Y para cubrir esa necesidad imperiosa, pues nuestro entorno natural no admite ya nuevos incrementos de temperatura, de manera mágica, por decir lo menos, aparece  la riqueza ecológica extraordinaria que todavía acompaña a Latinoamérica, en especial en materias de bosques –reconocidos oficialmente  por la mayoría de COPs, y, en especial las últimas, como captadores naturales de CO2– disponibles para asumir esa intransferible y descomunal epopeya.

Luego de que los países ricos, que manejan todos los hilos de estas asambleas para no ceder poder, confiaron desde los años 60 con tener muy pronto la solución tecnológica para resolver por su cuenta el desequilibrio climático, esperanza científica que se mantuvo avante hasta la importante Cumbre del Clima de París (COP21) en 2015, cuando, fuera de un ligero recordatorio, no apareció el invento.

Y parece lejano dado el empeño de las últimas asambleas -ya vamos en la COP28- por avalar los bosques, en que somos fuertes, como parte de la solución.

Una salida única para el futuro de la especie que necesariamente pasa por un acuerdo equitativo entre países desarrollados y los que jamás pudieron llegar a serlo.

Dado que, de un lado, el aporte de los últimos representa un recurso de valor extraordinario e irremplazable para alcanzar el objetivo, y, del otro, porque solo aquella oportunidad excepcional puede ser acompañada, como contraprestación mínima, por el capital y la tecnología avanzada que deberán aportar los primeros para alimentar el desarrollo sostenible de los segundos, es decir, de toda Latinoamérica.

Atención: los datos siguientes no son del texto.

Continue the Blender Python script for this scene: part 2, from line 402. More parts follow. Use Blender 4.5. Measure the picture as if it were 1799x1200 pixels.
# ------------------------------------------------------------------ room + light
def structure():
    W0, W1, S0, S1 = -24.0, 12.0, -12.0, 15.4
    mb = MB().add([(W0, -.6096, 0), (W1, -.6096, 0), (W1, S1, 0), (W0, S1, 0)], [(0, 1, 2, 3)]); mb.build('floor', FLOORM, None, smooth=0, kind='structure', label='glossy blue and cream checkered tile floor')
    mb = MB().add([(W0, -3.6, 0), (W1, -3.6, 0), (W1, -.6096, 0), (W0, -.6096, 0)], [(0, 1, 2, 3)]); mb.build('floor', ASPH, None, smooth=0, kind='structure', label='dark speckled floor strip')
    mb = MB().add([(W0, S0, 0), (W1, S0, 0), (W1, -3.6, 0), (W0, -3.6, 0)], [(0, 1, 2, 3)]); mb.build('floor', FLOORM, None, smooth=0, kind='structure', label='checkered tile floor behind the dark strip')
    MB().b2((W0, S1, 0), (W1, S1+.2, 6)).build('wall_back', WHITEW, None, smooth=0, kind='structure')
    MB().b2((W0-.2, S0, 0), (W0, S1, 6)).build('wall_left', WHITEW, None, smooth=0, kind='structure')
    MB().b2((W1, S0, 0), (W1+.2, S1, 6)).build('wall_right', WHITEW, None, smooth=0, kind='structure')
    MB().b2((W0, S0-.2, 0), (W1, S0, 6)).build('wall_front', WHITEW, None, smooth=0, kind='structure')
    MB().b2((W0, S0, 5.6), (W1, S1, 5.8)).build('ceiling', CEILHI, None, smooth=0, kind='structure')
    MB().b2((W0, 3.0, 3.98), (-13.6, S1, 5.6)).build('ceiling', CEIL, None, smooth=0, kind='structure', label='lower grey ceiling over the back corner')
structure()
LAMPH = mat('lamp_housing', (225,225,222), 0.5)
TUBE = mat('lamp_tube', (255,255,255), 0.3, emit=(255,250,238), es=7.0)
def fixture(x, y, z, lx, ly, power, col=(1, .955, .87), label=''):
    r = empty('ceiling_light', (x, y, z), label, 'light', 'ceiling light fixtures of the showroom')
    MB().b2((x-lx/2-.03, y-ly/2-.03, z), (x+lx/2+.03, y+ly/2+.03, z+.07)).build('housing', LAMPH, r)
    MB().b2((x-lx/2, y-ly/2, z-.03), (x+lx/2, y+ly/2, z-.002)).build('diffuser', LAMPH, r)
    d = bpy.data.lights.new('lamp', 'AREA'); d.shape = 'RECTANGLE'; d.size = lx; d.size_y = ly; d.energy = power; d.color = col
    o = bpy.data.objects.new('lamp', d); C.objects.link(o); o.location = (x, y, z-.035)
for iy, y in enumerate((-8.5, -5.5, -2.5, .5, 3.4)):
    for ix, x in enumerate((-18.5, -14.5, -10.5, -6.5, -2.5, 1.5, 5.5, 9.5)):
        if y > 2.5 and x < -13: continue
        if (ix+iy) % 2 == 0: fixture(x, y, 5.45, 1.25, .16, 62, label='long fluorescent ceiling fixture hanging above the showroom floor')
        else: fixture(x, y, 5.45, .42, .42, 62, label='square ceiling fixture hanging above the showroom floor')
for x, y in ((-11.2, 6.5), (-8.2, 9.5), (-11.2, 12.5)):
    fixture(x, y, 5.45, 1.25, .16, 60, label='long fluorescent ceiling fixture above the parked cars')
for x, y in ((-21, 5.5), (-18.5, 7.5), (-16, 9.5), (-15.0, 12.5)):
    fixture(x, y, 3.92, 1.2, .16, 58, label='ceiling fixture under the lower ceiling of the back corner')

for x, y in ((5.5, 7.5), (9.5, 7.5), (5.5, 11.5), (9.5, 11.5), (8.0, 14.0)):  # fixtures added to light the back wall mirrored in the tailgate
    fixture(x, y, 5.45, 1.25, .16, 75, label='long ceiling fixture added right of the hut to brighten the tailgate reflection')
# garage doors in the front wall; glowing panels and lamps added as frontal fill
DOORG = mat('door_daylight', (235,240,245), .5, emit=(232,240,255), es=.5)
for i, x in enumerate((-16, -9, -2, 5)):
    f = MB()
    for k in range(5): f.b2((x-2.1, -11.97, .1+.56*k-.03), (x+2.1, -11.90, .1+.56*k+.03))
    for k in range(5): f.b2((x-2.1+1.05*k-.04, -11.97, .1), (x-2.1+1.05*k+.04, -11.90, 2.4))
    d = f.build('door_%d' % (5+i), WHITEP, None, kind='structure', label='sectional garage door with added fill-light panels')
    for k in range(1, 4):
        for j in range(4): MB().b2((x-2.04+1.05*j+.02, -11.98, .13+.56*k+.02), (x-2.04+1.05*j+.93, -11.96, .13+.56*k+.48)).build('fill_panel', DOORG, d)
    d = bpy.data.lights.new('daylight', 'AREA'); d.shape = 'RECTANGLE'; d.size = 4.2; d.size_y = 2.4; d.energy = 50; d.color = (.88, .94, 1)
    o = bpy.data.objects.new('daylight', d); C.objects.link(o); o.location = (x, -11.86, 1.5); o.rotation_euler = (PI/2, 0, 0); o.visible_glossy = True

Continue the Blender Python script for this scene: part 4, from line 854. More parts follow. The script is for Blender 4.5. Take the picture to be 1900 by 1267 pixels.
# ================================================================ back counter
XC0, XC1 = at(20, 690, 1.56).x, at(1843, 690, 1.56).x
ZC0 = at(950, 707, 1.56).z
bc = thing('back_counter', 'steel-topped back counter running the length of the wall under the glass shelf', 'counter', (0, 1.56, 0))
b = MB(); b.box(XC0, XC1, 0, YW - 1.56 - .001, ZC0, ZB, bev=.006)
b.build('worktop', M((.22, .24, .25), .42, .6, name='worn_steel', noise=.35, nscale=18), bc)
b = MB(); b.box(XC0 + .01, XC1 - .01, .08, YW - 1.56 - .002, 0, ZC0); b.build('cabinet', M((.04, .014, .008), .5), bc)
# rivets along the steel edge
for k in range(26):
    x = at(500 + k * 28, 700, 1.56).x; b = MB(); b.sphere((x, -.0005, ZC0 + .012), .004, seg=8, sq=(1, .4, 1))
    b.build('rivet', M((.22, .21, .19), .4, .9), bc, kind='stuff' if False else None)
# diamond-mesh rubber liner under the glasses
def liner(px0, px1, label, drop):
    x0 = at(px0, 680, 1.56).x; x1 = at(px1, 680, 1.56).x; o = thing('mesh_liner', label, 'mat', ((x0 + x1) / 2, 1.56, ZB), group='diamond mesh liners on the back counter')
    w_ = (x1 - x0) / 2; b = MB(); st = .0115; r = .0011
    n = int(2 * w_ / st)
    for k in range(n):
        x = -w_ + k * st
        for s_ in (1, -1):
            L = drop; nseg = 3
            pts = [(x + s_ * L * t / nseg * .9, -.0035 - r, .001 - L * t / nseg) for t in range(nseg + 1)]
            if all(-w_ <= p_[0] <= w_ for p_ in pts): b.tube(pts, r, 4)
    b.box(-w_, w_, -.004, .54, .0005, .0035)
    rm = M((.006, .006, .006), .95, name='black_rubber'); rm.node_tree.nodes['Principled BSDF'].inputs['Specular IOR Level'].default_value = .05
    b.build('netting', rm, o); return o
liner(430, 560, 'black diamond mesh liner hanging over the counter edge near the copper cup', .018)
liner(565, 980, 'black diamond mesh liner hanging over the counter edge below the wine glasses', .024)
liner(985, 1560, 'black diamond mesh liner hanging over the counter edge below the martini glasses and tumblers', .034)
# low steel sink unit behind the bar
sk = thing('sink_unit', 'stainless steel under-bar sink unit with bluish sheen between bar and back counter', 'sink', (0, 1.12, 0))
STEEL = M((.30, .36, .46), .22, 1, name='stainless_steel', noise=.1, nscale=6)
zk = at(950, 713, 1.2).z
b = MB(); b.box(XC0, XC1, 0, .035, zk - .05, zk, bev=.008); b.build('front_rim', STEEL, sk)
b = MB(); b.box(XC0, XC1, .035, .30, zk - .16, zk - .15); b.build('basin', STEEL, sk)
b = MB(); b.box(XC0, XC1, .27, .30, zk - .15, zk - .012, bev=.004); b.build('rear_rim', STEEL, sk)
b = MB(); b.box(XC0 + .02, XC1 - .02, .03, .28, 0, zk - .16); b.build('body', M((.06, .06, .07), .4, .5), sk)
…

Ejecutoria que nos permitiría pasar de ser, dentro del concierto de las naciones, una serie de países sin opciones para conseguir un crecimiento económico que le ofrezca una vida digna y sostenible a sus habitantes e influir de alguna manera en los destinos de la humanidad, a convertirnos en protagonistas esenciales de aquellas determinaciones, abandonando el complejo paternalista dependiente bajo el que hemos actuado hasta ahora, cuando nuestros pueblos se acercan inexorablemente a la inviabilidad y la miseria.